Я поднимаю этот вопрос потому, что история анатомии помогает лучше увидеть, что случилось с наиболее древними формами экспертизы после научной революции XVII в. Их предметы утратили свои сакральные границы, поскольку различия по природе превратились в количественные различия, так что два состояния, ранее считавшихся совершенно разными (или даже строго противоположными), – такие, как движение и покой, живое и мертвое, земное и небесное, человеческое и животное – теперь рассматриваются в качестве двух полюсов одного континуума, которые можно изучать одними и теми же инструментами и даже подвергать экспериментальным манипуляциям [Funkenstein, 1986]. Критическая сторона научной революции требовала мысленных экспериментов точно так же, как и отстаиваемый Тетлоком принцип «мыслить немыслимое», поскольку цель заключалась именно в том, чтобы спровоцировать противоречивые ответы на концептуальных краях уже существующих экспертных знаний, служившие началом для фундаментального переосмысления – например, у Галилея – природы движения [Kuhn, 1977, p. 240–265]. Итоговым следствием этой трансформации, то есть превращения, если угодно, постоянного в изменчивое, стал переход от аристотелевского взгляда на реальность как лоскутное одеяло обособленных областей бытия к единообразному ньютоновскому взгляду, согласно которому все предметы являются продуктами одной и той же системы законов, постигаемой комплексом одних и тех же когнитивных процессов, пусть и по-разному используемых в разных условиях [Cassirer, 1953; Кассирер, 1996].

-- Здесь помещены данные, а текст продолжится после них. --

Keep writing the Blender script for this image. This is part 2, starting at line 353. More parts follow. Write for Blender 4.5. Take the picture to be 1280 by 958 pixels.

Здесь можно было бы рассмотреть создание экспериментальной дисциплины аксиоэтиологии, название которой представляет собой неологизм из двух греческих корней, указывающий на изучение связки ценностей и причин в мышлении человека [Fuller, 1993, p. 167–175; Axtell, 1993]. Посылка этой дисциплины в том, что даже легитимность основных наших представлений об эпистемическом авторитете – и не в последнюю очередь тех, что относятся к самой науке – предполагает определенное понимание того, как они приобрели такой авторитет, границы которого можно проверить, если не подорвать, предложив контрфактические исторические сценарии. И Кун, как известно, совершенно справедливо утверждал, что практикующим ученым необходимо «оруэлловское» (или «виговское») понимание собственной истории, в котором все сложности и все альтернативные траектории прошлого подчищаются ради создания гладкого повествования, объясняющего, почему актуальный фронтир исследований проходит именно здесь, а не в другом месте [Kuhn, 1970, p. 167; Кун, 1977, c. 219; Fuller, 2000b, introduction]. Такие неявные нарративы легитимации балансируют между двумя позициями – сверхдетерминированным взглядом на интеллектуальную историю ежа и недодетерминированным взглядом лисицы. Этот нормативный баланс легко нарушить, что Тетлок и делает в главах 5–7 своей книги [Tetlock, 2005], обращаясь к интерпретациям прошлого, которые, не являясь частью легитимационного архива, пользуются в то же время уважением профессиональных историков.
Я применял некоторые версии указанной стратегии табу, защищая теорию разумного замысла в качестве альтернативы неодарвинистской ортодоксии в биологии [Fuller, 2010]. В частности, я подчеркивал, что наука не смогла бы приобрести и, наверное, не могла бы сохранить по сей день свое понимание объективности как «взгляда из ниоткуда» и отношения ко всей реальности в целом – а не просто к тому, что важно для выживания нашего вида, – если бы не вера в то, что мы созданы для того, чтобы осмыслить все сущее в целом. Такое самопонимание человечества является специфической чертой авраамических религий. И наоборот, если бы западная наука всегда ориентировалась, следуя заветам дарвинистов, на выживание вида, у нас не возникло бы столь живого интереса к исследованию физических пределов реальности, мы не стали бы приписывать ему столь значительную культурную ценность, да и просто рисковать ради него. Самый остроумный защитник Дарвина Томас Генри Гексли [Huxley, 1893; Гексли, 1893] прекрасно сформулировал эту мысль, заявив, что христианин Ньютон должен был прийти до отступника Дарвина, а не наоборот, иначе не объяснить то рвение, с которым мы переделывали природу по нашему подобию, что могло бы показаться всего лишь гордыней, а может быть, и безумием, если бы люди считали себя всего лишь одним видом из многих. (Гексли переживал, что, поскольку дарвинизм должен стать в XX в. элементом самопонимания человечества, научный прогресс остановится.)